[ExI] "Toward a Type 1 civilization" by Michael Shermer

Lee Corbin lcorbin at rawbw.com
Wed Aug 6 05:30:33 UTC 2008


Samantha writes

> On Jul 30, 2008, at 11:15 AM, Michael LaTorra
> (quoting from excellent Michael Shermer piece) wrote:

I have to say that I too thought Shermer's piece really very
fine, though I do have a few criticisms. Maybe later.

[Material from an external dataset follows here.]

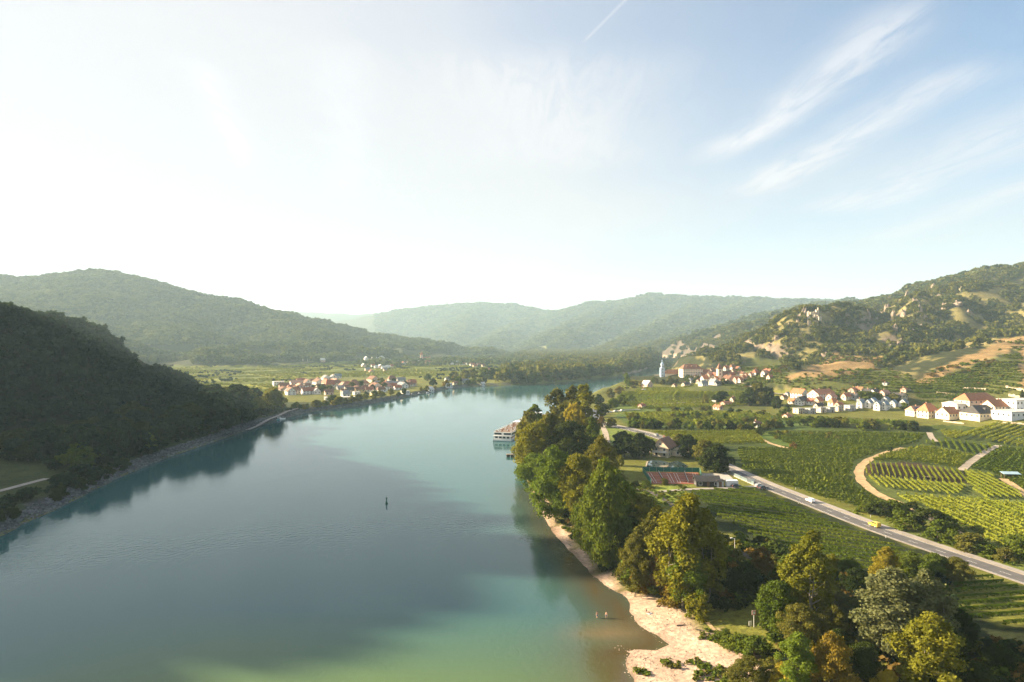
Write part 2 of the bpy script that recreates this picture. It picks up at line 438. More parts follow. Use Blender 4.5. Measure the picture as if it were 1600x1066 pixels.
DRYPX = [[(1222, 592), (1262, 573), (1300, 562), (1340, 553), (1385, 557), (1370, 572), (1300, 584), (1262, 590)],
         [(1425, 600), (1490, 567), (1560, 535), (1620, 514), (1620, 535), (1560, 552), (1530, 565), (1490, 580), (1440, 605)],
         [(1590, 548), (1650, 530), (1660, 640), (1600, 600)],
         [(1290, 578), (1306, 545), (1322, 560), (1312, 582)]]
GREENPX = [[(1235, 592), (1300, 586), (1370, 574), (1425, 585), (1430, 605), (1500, 582), (1560, 556), (1700, 520), (1700, 665), (1430, 640), (1240, 612)],
           [(1040, 640), (1200, 640), (1200, 600), (1060, 600)],
           [(1140, 585), (1175, 556), (1215, 560), (1245, 600), (1160, 600)]]
FIELDPX = [[(905, 552), (940, 532), (962, 527), (968, 548), (950, 556)], [(820, 552), (865, 528), (872, 532), (838, 556)]]
LEFTFIELD = np.array([flat(*p) for p in ((215, 640), (300, 600), (370, 612), (430, 618), (470, 590), (560, 590), (640, 590), (730, 597), (800, 585), (800, 566), (640, 566), (560, 565), (400, 562), (330, 566), (230, 562), (170, 620))])
BEACH = np.array([flat(*p, 1.0) for p in ((968, 1080), (940, 1009), (960, 930), (900, 885), (845, 820), (820, 758), (842, 762), (860, 798), (891, 836), (928, 869), (955, 901), (988, 921), (1050, 938), (1065, 965), (1110, 985), (1140, 1010),
                                          (1180, 1020), (1215, 1066), (1240, 1110), (960, 1110))])


def build_ground():
    xs = axis(-5200, 6200, -520, 640, 4.0, 1.03, 60); ys = axis(-900, 10500, 105, 330, 3.0, 1.009, 60)
    X, Y = np.meshgrid(xs, ys); x = X.ravel(); y = Y.ravel()
    sd = river_sd(x, y); z = height(x, y, sd)
    hl = hills(x, y)
    nx, ny = len(xs), len(ys)
    idx = np.arange(nx * ny).reshape(ny, nx)
    Q = np.stack([idx[:-1, :-1], idx[:-1, 1:], idx[1:, 1:], idx[1:, :-1]], -1).reshape(-1, 4)
    gz = z.reshape(ny, nx); gy, gx = np.gradient(gz, ys, xs); slope = np.hypot(gx, gy).ravel()
    px, py = pix(x, y, z); px = px + 26 * (fbm(x / 25, y / 25, 3, 91) - 0.5); py = py + 12 * (fbm(x / 25, y / 25, 3, 95) - 0.5)
    n1 = fbm(x / 23, y / 23, 4, 101); n2 = fbm(x / 110, y / 110, 3, 111)
    C = np.tile(np.array(MEADOW), (len(x), 1)) * (0.75 + 0.5 * n2)[:, None]

    def put(m, c, var=0.35):
        w = np.clip(np.asarray(m, float), 0, 1)[:, None]
        C[:] = C * (1 - w) + (np.array(c)[None] * (1 - var / 2 + var * n1[:, None])) * w
    for poly, c in PLOTS: put(inside(poly_flat(poly), x, y), c)
    put(inside(LEFTFIELD, x, y), (0.170, 0.180, 0.022), 0.5)
    # strips of the vineyards across the river
    s = np.sin((x * 0.35 + y * 0.94) / 9 + 4 * n2)
    m = inside(LEFTFIELD, x, y)
    plot = ih(np.floor((x * 0.8 + y * 0.6) / 85), np.floor((y * 0.8 - x * 0.6) / 46), 5)
    C[m] *= (0.45 + 0.95 * plot[m])[:, None]; C[m] *= np.stack([1 + 0.25 * (plot[m] - .5), np.ones(m.sum()), np.ones(m.sum())], 1)
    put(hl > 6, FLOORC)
    put((hl > 6) & (n1 > 0.55) & (x > 200) & (y < 1500), (0.16, 0.135, 0.05))
    far = (y > 0)
    for g in GREENPX: put(inside(np.array(g), px, py) & far & (y < 1300) & (x > 150), (0.075, 0.082, 0.020), 0.6)
    for g in FIELDPX: put(inside(np.array(g), px, py) & (y > 2000), (0.20, 0.19, 0.07))
    for g in DRYPX: put(inside(np.array(g), px, py) & (y < 1300) & far, DRY, 0.5)
    put((slope > 1.0) & (hl > 6) & (x > 150) & (y < 1500), ROCKC, 0.7); put((slope > 0.9) & (hl > 6) & (hl < 130) & (x > 440) & (y > 1500) & (y < 2700), (0.075, 0.06, 0.048), 0.9)
    # dry stone walls and stony banks of the terraces
    put(np.clip((slope - 0.42) / 0.4, 0, 1) * ((hl > 1.5) & (hl < 60) & (x > 220) & (y > 560) & (y < 900) & (x > 0.42 * y + 20)), (0.24, 0.175, 0.105), 0.6)
    # rock faces over the far reach of the river
    put((x > 440) & (y > 1550) & (y < 2700) & (n1 > 0.54) & (hl > 8) & (hl < 120) & (slope > 0.45), (0.085, 0.067, 0.053), 0.9)
    put((sd > 0) & (sd < 6) & (x < 0), (0.085, 0.085, 0.08))
    put((x < -90) & (y < 640) & (hl < 6) & ~inside(LEFTFIELD, x, y) & (sd > 6), (0.045, 0.055, 0.018))  # bank meadow: the hill's shade is put into a darker colour
    b = inside(BEACH, x, y)
    put(b, GRAVEL, 0.22)
    put((sd < 1.0 + 2.2 * n1) & (line_dist(BEACH_C, x, y) < 25) & (x > 0), (0.17, 0.115, 0.075))
    put((sd > 0) & (sd < 8) & (y > 1100) & (x > 200), (0.3, 0.24, 0.18))
    me = np_mesh('ground', np.stack([x, y, z], 1), Q, True, [('col', 'POINT', 'FLOAT_COLOR', np.concatenate([C, np.ones((len(C), 1))], 1))])
    m = bpy.data.materials.new('ground'); m.use_nodes = True; nt = m.node_tree; N = nt.nodes; L = nt.links; bs = N['Principled BSDF']
    bs.inputs['Roughness'].default_value = 0.95; bs.inputs['Specular IOR Level'].default_value = 0.1
    at = N.new('ShaderNodeAttribute'); at.attribute_name = 'col'
    tc = N.new('ShaderNodeTexCoord')
    t1 = N.new('ShaderNodeTexNoise'); t1.inputs['Scale'].default_value = 0.9; t1.inputs['Detail'].default_value = 8; t1.inputs['Roughness'].default_value = 0.7
    L.new(tc.outputs['Object'], t1.inputs['Vector'])
    t2 = N.new('ShaderNodeTexNoise'); t2.inputs['Scale'].default_value = 0.12; t2.inputs['Detail'].default_value = 4
    L.new(tc.outputs['Object'], t2.inputs['Vector'])
    r1 = N.new('ShaderNodeMapRange'); L.new(t1.outputs['Fac'], r1.inputs[0]); r1.inputs[1].default_value = 0.28; r1.inputs[2].default_value = 0.72; r1.inputs[3].default_value = 0.5; r1.inputs[4].default_value = 1.5
    r2 = N.new('ShaderNodeMapRange'); L.new(t2.outputs['Fac'], r2.inputs[0]); r2.inputs[1].default_value = 0.3; r2.inputs[2].default_value = 0.7; r2.inputs[3].default_value = 0.75; r2.inputs[4].default_value = 1.25
    mu = N.new('ShaderNodeMath'); mu.operation = 'MULTIPLY'; L.new(r1.outputs[0], mu.inputs[0]); L.new(r2.outputs[0], mu.inputs[1])
    vs = N.new('ShaderNodeVectorMath'); vs.operation = 'SCALE'; L.new(at.outputs['Color'], vs.inputs[0]); L.new(mu.outputs[0], vs.inputs['Scale'])
    L.new(vs.outputs[0], bs.inputs['Base Color'])
    bp = N.new('ShaderNodeBump'); bp.inputs['Strength'].default_value = 0.7; bp.inputs['Distance'].default_value = 0.5
    L.new(t1.outputs['Fac'], bp.inputs['Height']); L.new(bp.outputs[0], bs.inputs['Normal'])
    o = link_mesh('ground', me, None, m); o['kind'] = 'structure'
    return o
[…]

<Type 1.0: Globalism that includes worldwide wireless Internet access, with all knowledge digitized and available to everyone. A 
completely global economy with free markets in which anyone can trade with anyone else without interference from states or 
governments. A planet where all states are democracies in which everyone has the franchise.>

> Yes!  This has been part of what I see as near term extropic
> goals for some time now.   The world wide web is how the
> true "global brain" comes into being.  Right now the global
> brain is largely stroking out with relatively random fits of activity
> and some actual good functioning.  It is nowhere near what a
> fully activated healthy global brain would be.

How right you are!

>  Here in the early 21st century the reality is that the internet is nearly utterly unattainable for much of humanity.  Even where 
> I am in the very heart of Silicon Valley there was exactly one and only one way to get reasonably functional internet access. 
> That is true in most of the US, that is in those places where you can get anything but dial up.   I just saw a map of AT&T 
> cellular data coverage of any kind at all in the US.  At least 90% of the country is dark.  Almost no place in the US has full 
> wireless (or even wired) coverage.  Given that how many products, ideas, applications, tools
whose benefit rises exponentially (Metcalfe's law ) are stillborn if they are thought of at all?  How many contributions to our 
total knowledge, power, understanding, joy, live are we missing by these great fissures and chasms in the global  brain?  If I was 
20 years old again I could think of few better things to make a career of than ensuring that the global brain is fully connected up.
<

Very well said again!

Sadly, I have been unable to find anything in the remainder
of Samantha's post with which to disagree. I was *sure* I
would find *something*. (I ususally hate "me-too" posts.)
Oh well, no one is perfect.

Ah, but I must skip over most the rest and comment on

   <The opposition toward a global economy is substantial,
   even in the industrialized West, where economic tribalism
   still dominates the thinking of most politicians, intellectuals
   and citizens.>

> This is in large part scarcity thinking at work.  It is deeply
> ingrained and it has more than a little basis in fact today
> even in relatively affluent societies.